Objective:
Which lines in the records below contain the word "Blender"? Copy each of them.
* begin Exercise inputs *
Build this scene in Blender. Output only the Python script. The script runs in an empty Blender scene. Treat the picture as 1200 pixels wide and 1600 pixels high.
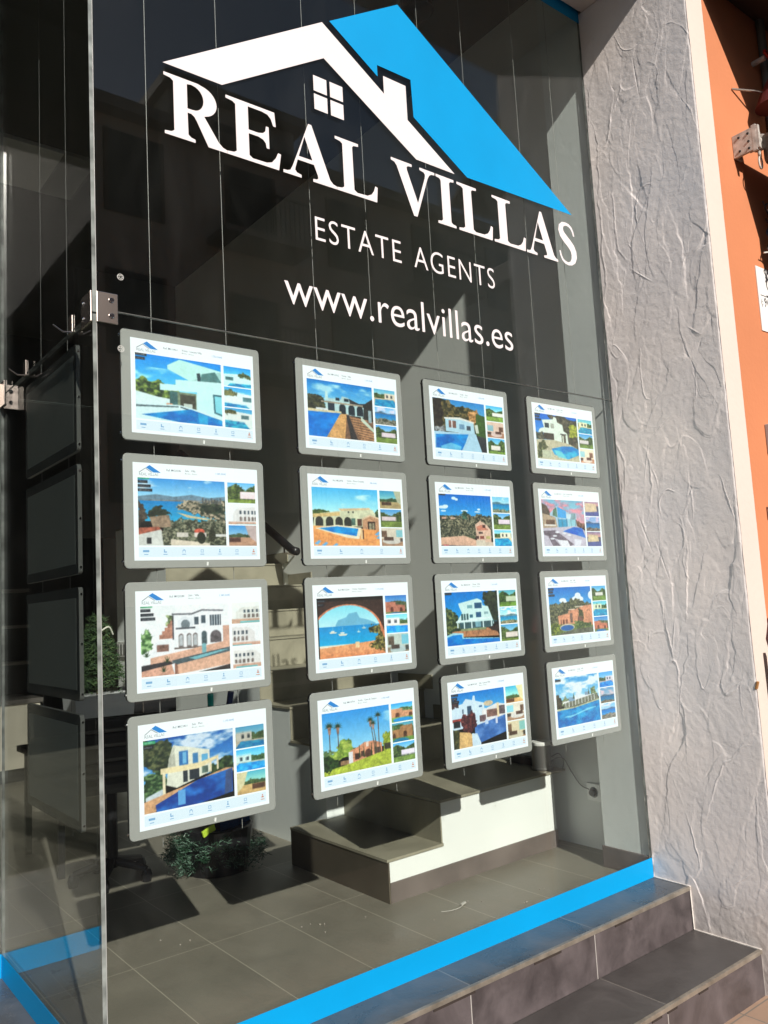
import bpy, bmesh, math, random
import numpy as np
from mathutils import Vector, Matrix
C = bpy.context.scene.collection
S = bpy.context.scene
PI = math.pi
# ------------------------------------------------------------------ camera, sky, sun, exposure
cam = bpy.data.cameras.new('camera'); camo = bpy.data.objects.new('camera', cam); C.objects.link(camo)
RM = np.array([[0.78741118, -0.61402469, -0.05438115], [0.0265225, 0.12188521, -0.99218978], [0.61585728, 0.779819, 0.11225925]])
CP = (-0.81345998, -2.17634613, -0.81277539)
m3 = Matrix([[RM[0][i], -RM[1][i], -RM[2][i]] for i in range(3)])
camo.matrix_world = Matrix.Translation(CP) @ m3.to_4x4()
cam.sensor_fit = 'VERTICAL'; cam.sensor_height = 36.0; cam.lens = 36.0 * 1275.0 / 1600.0
cam.clip_start = 0.02; cam.clip_end = 500
S.camera = camo
S.render.resolution_x = 768; S.render.resolution_y = 1024
SUN_D = Vector((0.22, 1.0, -0.60)).normalized()          # the way the light travels
w = bpy.data.worlds.new('World'); S.world = w; w.use_nodes = True
nt = w.node_tree; bg = nt.nodes['Background']
sky = nt.nodes.new('ShaderNodeTexSky'); sky.sky_type = 'NISHITA'; sky.sun_disc = False
elev = math.asin(-SUN_D.z); azi = math.atan2(-SUN_D.x, -SUN_D.y)
sky.sun_elevation = elev; sky.sun_rotation = azi
nt.links.new(sky.outputs[0], bg.inputs[0]); bg.inputs[1].default_value = 0.072
sl = bpy.data.lights.new('sun', 'SUN'); sl.energy = 5.0; sl.angle = math.radians(0.5); sl.color = (1.0, 0.93, 0.85)
so = bpy.data.objects.new('sun', sl); C.objects.link(so); so.rotation_euler = SUN_D.to_track_quat('-Z', 'Y').to_euler()
S.view_settings.view_transform = 'Standard'; S.view_settings.look = 'None'; S.view_settings.gamma = 1
S.view_settings.use_curve_mapping = False
S.view_settings.exposure = 0.28
try:
    S.cycles.transparent_max_bounces = 32; S.cycles.max_bounces = 12; S.cycles.diffuse_bounces = 5; S.cycles.glossy_bounces = 6
except Exception: pass

# ------------------------------------------------------------------ materials
MATS = {}
def mat(name, col, rough=0.6, metal=0.0, spec=0.5, emis=None, var=0.0, scale=8.0, bump=0.0, bscale=40.0, coat=0.0):
    if name in MATS: return MATS[name]
    m = bpy.data.materials.new(name); m.use_nodes = True; MATS[name] = m
    n = m.node_tree.nodes; l = m.node_tree.links; b = n['Principled BSDF']
    b.inputs['Base Color'].default_value = (*col, 1); b.inputs['Roughness'].default_value = rough
    b.inputs['Metallic'].default_value = metal; b.inputs['Specular IOR Level'].default_value = spec
    b.inputs['Coat Weight'].default_value = coat
    if emis: b.inputs['Emission Color'].default_value = (*emis[:3], 1); b.inputs['Emission Strength'].default_value = emis[3]
    if var > 0 or bump > 0: tc = n.new('ShaderNodeTexCoord')
    if var > 0:
        t = n.new('ShaderNodeTexNoise'); t.inputs['Scale'].default_value = scale; t.inputs['Detail'].default_value = 6
        l.new(tc.outputs['Object'], t.inputs['Vector'])
        r = n.new('ShaderNodeValToRGB'); r.color_ramp.elements[0].position = 0.3; r.color_ramp.elements[1].position = 0.7
        r.color_ramp.elements[0].color = (*[c * (1 - var) for c in col], 1); r.color_ramp.elements[1].color = (*[min(1, c * (1 + var)) for c in col], 1)
        l.new(t.outputs['Fac'], r.inputs['Fac']); l.new(r.outputs['Color'], b.inputs['Base Color'])
    if bump > 0:
        t2 = n.new('ShaderNodeTexNoise'); t2.inputs['Scale'].default_value = bscale; t2.inputs['Detail'].default_value = 5
        l.new(tc.outputs['Object'], t2.inputs['Vector'])
        bp = n.new('ShaderNodeBump'); bp.inputs['Strength'].default_value = bump; bp.inputs['Distance'].default_value = 0.003
        l.new(t2.outputs['Fac'], bp.inputs['Height']); l.new(bp.outputs['Normal'], b.inputs['Normal'])
    return m

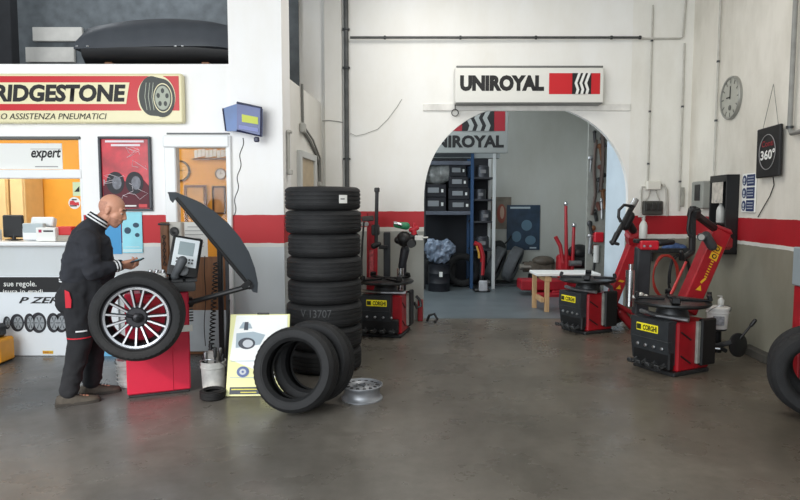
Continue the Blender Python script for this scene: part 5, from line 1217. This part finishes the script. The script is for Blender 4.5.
def partsbox(u, vb, w_, h_, label, lay):
    o = thing('parts_box', label, 'box', (P(u, 206, yr_ - .3).x, yr_ - .05, lay), 0, 'dark parts boxes on the rack')
    mb = MB(); mb.box((0, 0, h_ / 2), (w_, .4, h_ - .004), .006); mb.build('box_body', BOXB, o); mb = MB(); mb.box((-.03, -.203, h_ * .55), (w_ * .5, .004, h_ * .4), .001); mb.cur = 1; mb.box((w_ * .33, -.203, h_ * .5), (w_ * .1, .004, h_ * .25)); mb.build('label', [LAB, PAPER], o, 0); return o
hb = (rz(185) - sh1) / 3
partsbox(435, 0, .42, .26, 'wide dark box at left end of the upper rack shelf', sh1)
partsbox(435, 0, .42, .24, 'dark box stacked on the left box of the upper rack shelf', sh1 + .262)
for k, (w_, lb) in enumerate((( .42, 'bottom dark box of the right pile on the upper rack shelf'), (.40, 'second dark box of the right pile on the upper rack shelf'), (.36, 'third dark box of the right pile on the upper rack shelf'), (.32, 'top dark box of the right pile on the upper rack shelf'))):
    partsbox(460 - k * .7, 0, w_, .215, lb, sh1 + k * .217)
mb = MB(); mb.ball((0, 0, 0), (.28, .18, .2), 18, 10); mb.ball((.15, -.05, .03), (.2, .14, .17)); o = tag(mb.build('plastic_bag', mat('bag_smoke', (150, 152, 150), .25, noise=.5, scale=8, bump=.8, bscale=12), None, 60), 'grey clear plastic bundle above the boxes on the rack', 'bag'); o.location = (P(437, 206, yr_ - .2).x, yr_ - .05, sh1 + .504 + .19)
# things on the small bay
for i, (u, v, s) in enumerate(((483, 178, .13), (481, 200, .11), (486, 222, .12), (483, 250, .14))):
    o = thing('parts_tin', ['dark tin on the topmost shelf of the narrow rack bay', 'dark tin on the second shelf of the narrow rack bay', 'dark tin on the third shelf of the narrow rack bay', 'dark tin on the lowest shelf of the narrow rack bay'][i], 'tin', (P(u, 206, yr_ - .3).x, yr_ - .15, rz(v) + .019), 0, 'tins on the narrow rack bay')
    mb = MB(); mb.lathe([(s, 0), (s, s * 1.5), (s * .9, s * 1.6), (s * .9, s * 1.7)], n=24); mb.build('tin_body', mat('tin_dark', (64, 66, 72), .4, .4), o); mb = MB(); mb.box((0, -s * 1.0, s * .8), (s * .8, .012, s * .5)); mb.build('label', mat('tin_label', (120, 120, 122), .6), o)
# tyres on the floor of the rack and the blue bag
for i, (u, y_) in enumerate(((440, 0.05), (463, -.02))):
    o = tyre(['tyre standing at the left in the bottom of the rack', 'tyre standing at the right in the bottom of the rack'][i], .33, .2, .2, orient((P(u, 206, yr_).x, yr_ + y_, .335), (.05, 1, 0)), 'tyres in the rack')
mb = MB()
for k in range(9):
    a_ = k * .7; mb.ball((.17 * math.cos(a_), .08 * math.sin(a_ * 1.3), .27 + .07 * math.sin(a_ * 2.1)), (.14, .11, .11), 14, 8, rot=(a_, .3 * k, 0))
mb.ball((0, 0, .16), (.22, .16, .16))
o = tag(remeshed(mb, 'plastic_bag', mat('bag_blue', (128, 142, 162), .25, noise=.35, scale=9, bump=.6, bscale=22), None, .022, 2), 'pale blue full plastic bag in front of the rack', 'bag'); crumple(o, .055, (9, 9, 9), 1.7); pp = P(439, 249, 11.1); o.location = (pp.x, 11.05, pp.z - .27)
o2 = thing('drum', 'dark drum under the pale blue plastic bag', 'drum', (pp.x, 11.05, 0)); mb = MB(); hz_ = pp.z - .27; mb.lathe([(.2, 0), (.2, hz_ * .3), (.207, hz_ * .32), (.2, hz_ * .34), (.2, hz_ * .65), (.207, hz_ * .67), (.2, hz_ * .69), (.2, hz_ * .98), (.207, hz_), (.19, hz_)], n=30); mb.build('drum_body', mat('drum_dark', (24, 26, 34), .5), o2); mb = MB(); mb.box((.02, -.203, hz_ * .65), (.06, .012, .09)); mb.build('label', PAPER, o2)
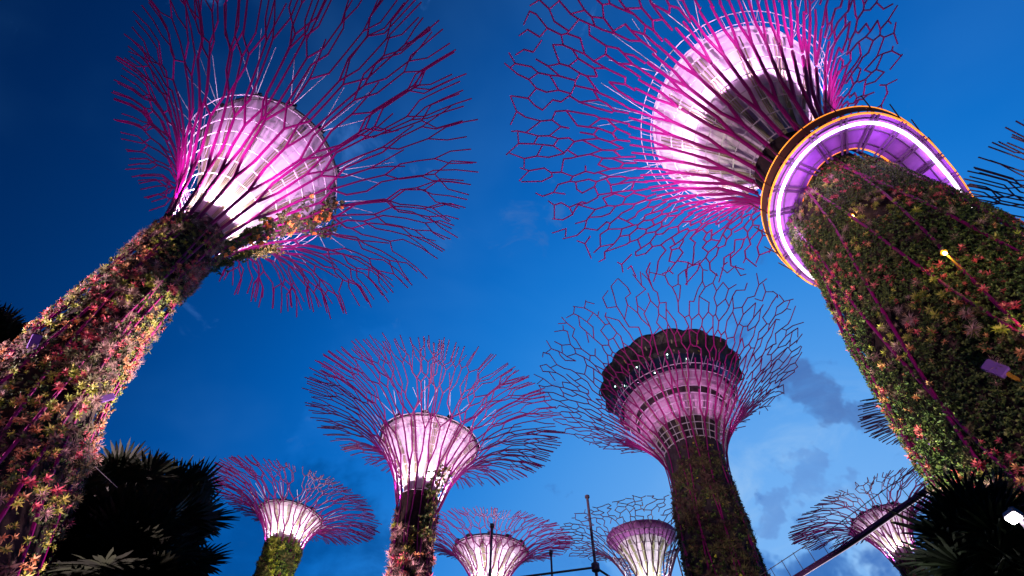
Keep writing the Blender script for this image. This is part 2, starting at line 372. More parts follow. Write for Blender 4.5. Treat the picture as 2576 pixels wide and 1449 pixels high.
* end Exercise inputs *
Exercise response:
Build this scene in Blender. Output only the Python script. The script runs in an empty Blender scene. Treat the picture as 1200 pixels wide and 1600 pixels high.
Continue the Blender Python script for this scene: part 5, from line 1217. This part finishes the script. The script is for Blender 4.5.
Keep writing the Blender script for this image. This is part 2, starting at line 372. More parts follow. Write for Blender 4.5. Treat the picture as 2576 pixels wide and 1449 pixels high.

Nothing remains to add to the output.